• _WHAT THE TASK ASKS_: Print each line of the listing once more, precisely as given.
Start DATASET EXCERPT
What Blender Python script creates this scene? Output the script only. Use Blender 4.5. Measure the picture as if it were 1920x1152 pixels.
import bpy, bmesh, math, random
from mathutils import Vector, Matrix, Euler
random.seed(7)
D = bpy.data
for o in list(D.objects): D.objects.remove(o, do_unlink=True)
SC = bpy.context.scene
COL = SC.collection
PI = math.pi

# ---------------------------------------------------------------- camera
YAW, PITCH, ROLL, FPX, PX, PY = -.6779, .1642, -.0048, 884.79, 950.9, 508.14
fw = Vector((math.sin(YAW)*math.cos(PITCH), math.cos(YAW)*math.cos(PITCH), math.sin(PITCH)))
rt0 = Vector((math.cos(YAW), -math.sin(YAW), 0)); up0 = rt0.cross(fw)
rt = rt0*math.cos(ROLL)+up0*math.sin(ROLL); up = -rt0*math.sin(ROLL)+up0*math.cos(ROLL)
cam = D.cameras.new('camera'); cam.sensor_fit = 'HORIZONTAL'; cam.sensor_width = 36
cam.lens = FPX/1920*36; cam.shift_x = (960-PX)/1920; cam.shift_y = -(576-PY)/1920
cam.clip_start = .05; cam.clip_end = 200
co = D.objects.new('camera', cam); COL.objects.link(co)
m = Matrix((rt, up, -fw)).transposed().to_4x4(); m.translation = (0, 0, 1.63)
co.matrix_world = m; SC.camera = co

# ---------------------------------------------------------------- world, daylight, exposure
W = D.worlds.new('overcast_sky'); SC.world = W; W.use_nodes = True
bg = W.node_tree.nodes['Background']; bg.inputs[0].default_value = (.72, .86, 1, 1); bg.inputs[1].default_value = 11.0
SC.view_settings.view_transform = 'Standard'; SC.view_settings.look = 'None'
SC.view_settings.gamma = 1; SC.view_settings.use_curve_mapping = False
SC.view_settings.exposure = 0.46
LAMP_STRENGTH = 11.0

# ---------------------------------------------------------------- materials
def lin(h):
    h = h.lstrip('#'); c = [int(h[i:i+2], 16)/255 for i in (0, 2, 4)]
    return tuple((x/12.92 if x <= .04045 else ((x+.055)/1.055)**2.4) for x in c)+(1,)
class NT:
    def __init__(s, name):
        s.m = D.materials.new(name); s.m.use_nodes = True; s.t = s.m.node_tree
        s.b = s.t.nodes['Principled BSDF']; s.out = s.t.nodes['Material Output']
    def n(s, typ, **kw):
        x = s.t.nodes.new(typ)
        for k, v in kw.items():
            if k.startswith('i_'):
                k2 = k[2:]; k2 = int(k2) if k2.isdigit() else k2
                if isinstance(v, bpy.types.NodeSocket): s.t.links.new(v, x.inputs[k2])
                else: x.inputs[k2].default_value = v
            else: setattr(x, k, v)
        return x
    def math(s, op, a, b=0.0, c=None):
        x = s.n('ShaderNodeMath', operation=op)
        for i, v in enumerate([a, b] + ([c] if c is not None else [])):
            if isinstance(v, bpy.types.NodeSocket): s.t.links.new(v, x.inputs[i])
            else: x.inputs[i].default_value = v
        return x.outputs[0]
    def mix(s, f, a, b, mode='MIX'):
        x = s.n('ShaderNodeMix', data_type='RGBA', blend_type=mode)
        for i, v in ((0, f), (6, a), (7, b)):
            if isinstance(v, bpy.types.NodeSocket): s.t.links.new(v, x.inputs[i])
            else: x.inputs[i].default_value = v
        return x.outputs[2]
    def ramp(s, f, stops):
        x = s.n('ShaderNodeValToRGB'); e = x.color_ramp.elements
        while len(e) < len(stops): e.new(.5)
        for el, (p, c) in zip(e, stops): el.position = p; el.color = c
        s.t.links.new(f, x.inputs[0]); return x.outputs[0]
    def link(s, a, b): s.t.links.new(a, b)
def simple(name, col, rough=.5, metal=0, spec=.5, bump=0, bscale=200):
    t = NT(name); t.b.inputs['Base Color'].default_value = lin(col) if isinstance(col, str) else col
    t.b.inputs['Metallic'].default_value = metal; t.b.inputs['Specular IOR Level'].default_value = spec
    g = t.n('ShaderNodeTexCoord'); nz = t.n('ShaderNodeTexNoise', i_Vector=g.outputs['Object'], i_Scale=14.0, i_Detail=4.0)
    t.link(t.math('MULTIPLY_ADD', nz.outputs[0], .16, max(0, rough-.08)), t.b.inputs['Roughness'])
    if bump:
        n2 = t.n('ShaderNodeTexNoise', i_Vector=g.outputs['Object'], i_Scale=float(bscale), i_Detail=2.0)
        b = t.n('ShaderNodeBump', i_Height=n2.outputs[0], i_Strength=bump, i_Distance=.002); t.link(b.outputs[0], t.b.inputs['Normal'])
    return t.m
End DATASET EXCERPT
• _THE RESULT_:
What Blender Python script creates this scene? Output the script only. Use Blender 4.5. Measure the picture as if it were 1920x1152 pixels.
import bpy, bmesh, math, random
from mathutils import Vector, Matrix, Euler
random.seed(7)
D = bpy.data
for o in list(D.objects): D.objects.remove(o, do_unlink=True)
SC = bpy.context.scene
COL = SC.collection
PI = math.pi

# ---------------------------------------------------------------- camera
YAW, PITCH, ROLL, FPX, PX, PY = -.6779, .1642, -.0048, 884.79, 950.9, 508.14
fw = Vector((math.sin(YAW)*math.cos(PITCH), math.cos(YAW)*math.cos(PITCH), math.sin(PITCH)))
rt0 = Vector((math.cos(YAW), -math.sin(YAW), 0)); up0 = rt0.cross(fw)
rt = rt0*math.cos(ROLL)+up0*math.sin(ROLL); up = -rt0*math.sin(ROLL)+up0*math.cos(ROLL)
cam = D.cameras.new('camera'); cam.sensor_fit = 'HORIZONTAL'; cam.sensor_width = 36
cam.lens = FPX/1920*36; cam.shift_x = (960-PX)/1920; cam.shift_y = -(576-PY)/1920
cam.clip_start = .05; cam.clip_end = 200
co = D.objects.new('camera', cam); COL.objects.link(co)
m = Matrix((rt, up, -fw)).transposed().to_4x4(); m.translation = (0, 0, 1.63)
co.matrix_world = m; SC.camera = co

# ---------------------------------------------------------------- world, daylight, exposure
W = D.worlds.new('overcast_sky'); SC.world = W; W.use_nodes = True
bg = W.node_tree.nodes['Background']; bg.inputs[0].default_value = (.72, .86, 1, 1); bg.inputs[1].default_value = 11.0
SC.view_settings.view_transform = 'Standard'; SC.view_settings.look = 'None'
SC.view_settings.gamma = 1; SC.view_settings.use_curve_mapping = False
SC.view_settings.exposure = 0.46
LAMP_STRENGTH = 11.0

# ---------------------------------------------------------------- materials
def lin(h):
    h = h.lstrip('#'); c = [int(h[i:i+2], 16)/255 for i in (0, 2, 4)]
    return tuple((x/12.92 if x <= .04045 else ((x+.055)/1.055)**2.4) for x in c)+(1,)
class NT:
    def __init__(s, name):
        s.m = D.materials.new(name); s.m.use_nodes = True; s.t = s.m.node_tree
        s.b = s.t.nodes['Principled BSDF']; s.out = s.t.nodes['Material Output']
    def n(s, typ, **kw):
        x = s.t.nodes.new(typ)
        for k, v in kw.items():
            if k.startswith('i_'):
                k2 = k[2:]; k2 = int(k2) if k2.isdigit() else k2
                if isinstance(v, bpy.types.NodeSocket): s.t.links.new(v, x.inputs[k2])
                else: x.inputs[k2].default_value = v
            else: setattr(x, k, v)
        return x
    def math(s, op, a, b=0.0, c=None):
        x = s.n('ShaderNodeMath', operation=op)
        for i, v in enumerate([a, b] + ([c] if c is not None else [])):
            if isinstance(v, bpy.types.NodeSocket): s.t.links.new(v, x.inputs[i])
            else: x.inputs[i].default_value = v
        return x.outputs[0]
    def mix(s, f, a, b, mode='MIX'):
        x = s.n('ShaderNodeMix', data_type='RGBA', blend_type=mode)
        for i, v in ((0, f), (6, a), (7, b)):
            if isinstance(v, bpy.types.NodeSocket): s.t.links.new(v, x.inputs[i])
            else: x.inputs[i].default_value = v
        return x.outputs[2]
    def ramp(s, f, stops):
        x = s.n('ShaderNodeValToRGB'); e = x.color_ramp.elements
        while len(e) < len(stops): e.new(.5)
        for el, (p, c) in zip(e, stops): el.position = p; el.color = c
        s.t.links.new(f, x.inputs[0]); return x.outputs[0]
    def link(s, a, b): s.t.links.new(a, b)
def simple(name, col, rough=.5, metal=0, spec=.5, bump=0, bscale=200):
    t = NT(name); t.b.inputs['Base Color'].default_value = lin(col) if isinstance(col, str) else col
    t.b.inputs['Metallic'].default_value = metal; t.b.inputs['Specular IOR Level'].default_value = spec
    g = t.n('ShaderNodeTexCoord'); nz = t.n('ShaderNodeTexNoise', i_Vector=g.outputs['Object'], i_Scale=14.0, i_Detail=4.0)
    t.link(t.math('MULTIPLY_ADD', nz.outputs[0], .16, max(0, rough-.08)), t.b.inputs['Roughness'])
    if bump:
        n2 = t.n('ShaderNodeTexNoise', i_Vector=g.outputs['Object'], i_Scale=float(bscale), i_Detail=2.0)
        b = t.n('ShaderNodeBump', i_Height=n2.outputs[0], i_Strength=bump, i_Distance=.002); t.link(b.outputs[0], t.b.inputs['Normal'])
    return t.m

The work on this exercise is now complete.